Dalam memperingati momentum Isra Mikraj ini, alangkah baiknya jika kita menilik pidato Bung Karno pada 1959. Bung Karno dengan lantang mengatakan ”tidak ada suatu bangsa dapat berhebat, jikalau batinnya tidak terbuat dari nur iman yang sekuat-kuatnya. Jikalau Bangsa Indonesia ingin kekal, kuat, nomor satu jiwa kita harus selalu jiwa yang ingin mikraj, supaya kebudayaan kita naik ke atas, supaya Negara kita naik ke atas. Bangsa yang tidak mempunyai adreng-adreng untuk naik ke atas, bangsa yang demikian itu, dengan sendirinya akan gugur pelan-pelan dari muka bumi, sirna ilang kertaning bumi ”.
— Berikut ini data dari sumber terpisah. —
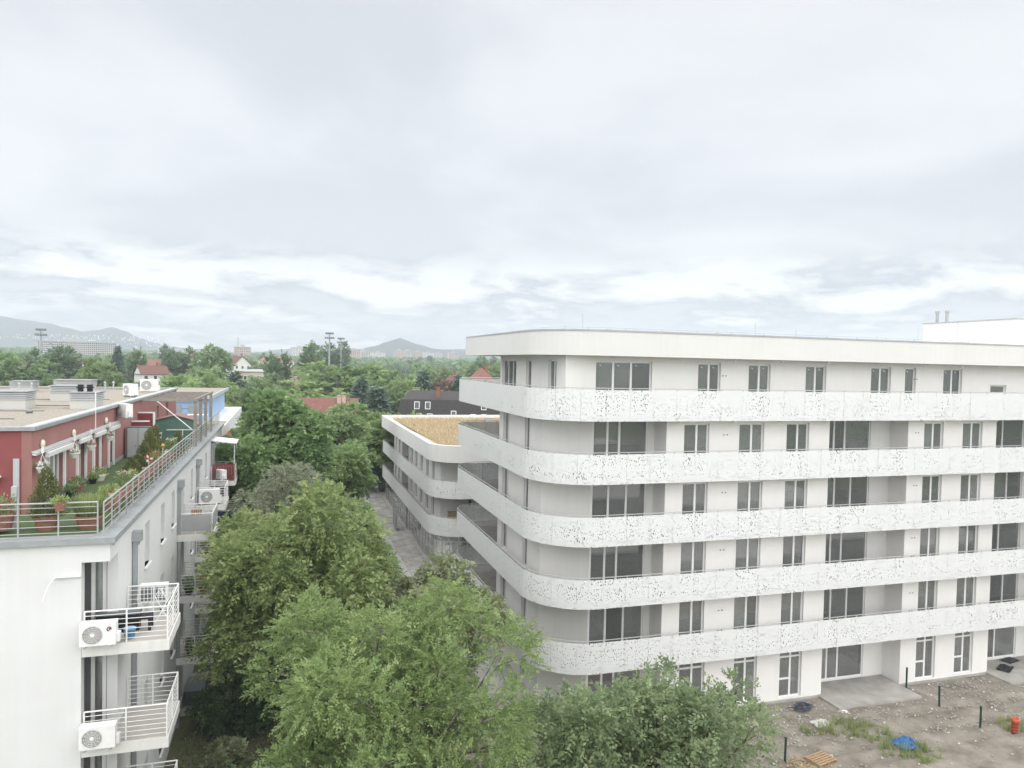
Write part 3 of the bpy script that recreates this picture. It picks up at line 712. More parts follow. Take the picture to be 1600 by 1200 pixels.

Apa yang dikumandangkan oleh Bung Karno mengenai tafsirnya tentang Mikraj itu menjadi sangat penting untuk kita ketengahkan hari ini. Apa yang diistilahkan oleh Bung Karno sebagai Mikraj kebangsaan adalah apa yang harus kita capai hari ini. Di usia Republik yang sudah mencapai separuh abad lebih, Mikraj kebangsaan itu sudah seharusnya kita raih. Mikraj kebangsaan adalah Mikraj politik yang berarti terciptanya tata sistem politik yang adiluhung, yang mengedepankan nilai-nilai kejujuran dan kesantunan.

Bukan sebaliknya, politik yang lebih mengedepankan kepentingan serta transaksional semata. Mikraj kebangsaan dalam hal pendidikan berarti mengembalikan makna pendidikan kepada sebuah usaha untuk memanusiakan manusia sebagaimana dikatakan oleh Paolo Freire (1970). Mendidik berarti mencurahkan segenap kasih sayang kepada peserta didik sehingga merasa nyaman dalam mengikuti segala proses pendidikan tanpa ada keterpaksaan.

Demikian pula Mikraj kebangsaan di bidang hukum, yakni menjadikan hukum sebagai instrumen tegaknya keadilan. Tidak ada lagi persoalan tebang pilih. Tidak juga muncul lagi sebuah adagium bahwa hukum di Indonesia landep ke bawah tapi tumpul ke atas. Momentum Isra Mikraj 1935 H ini juga menjadi teramat penting untuk menjadi ibrah bagi para capres-cawapres guna menziarahi lubuk hati masingmasing, bermuhasabah kemudian merefleksikan diri sejauh mana visi dan misinya memikrajkan Indonesia.

Muhasabah itu misalnya bisa difasilitasi dengan pertanyaan ”sudahkah saya–para capres-cawapres–melakukan mikraj politik yang berarti berpolitik secara jujur, sportif dan santun? Sudahkah say–caprescawapres– menyingkirkan politik transaksional? Sudahkan saya–capres-cawapres–benar-benar melaksanakan koalisi tanpa syarat sebagaimana yang saya gaung-gaungkan? Dan seterusnya dan sebagainya.

Kita semua tahu bahwa menjadi bangsa yang maju dibutuhkan pengorbanan yang utuh dan ikhtiar memaknai Isra Mikraj sebagai salah satu instrumen untuk memperbaiki bangsa adalah bagian kecil yang akan sangat berarti jika kita semua dengan sungguh-sungguh mau untuk mengamalkannya. Wallahu alam bis showab.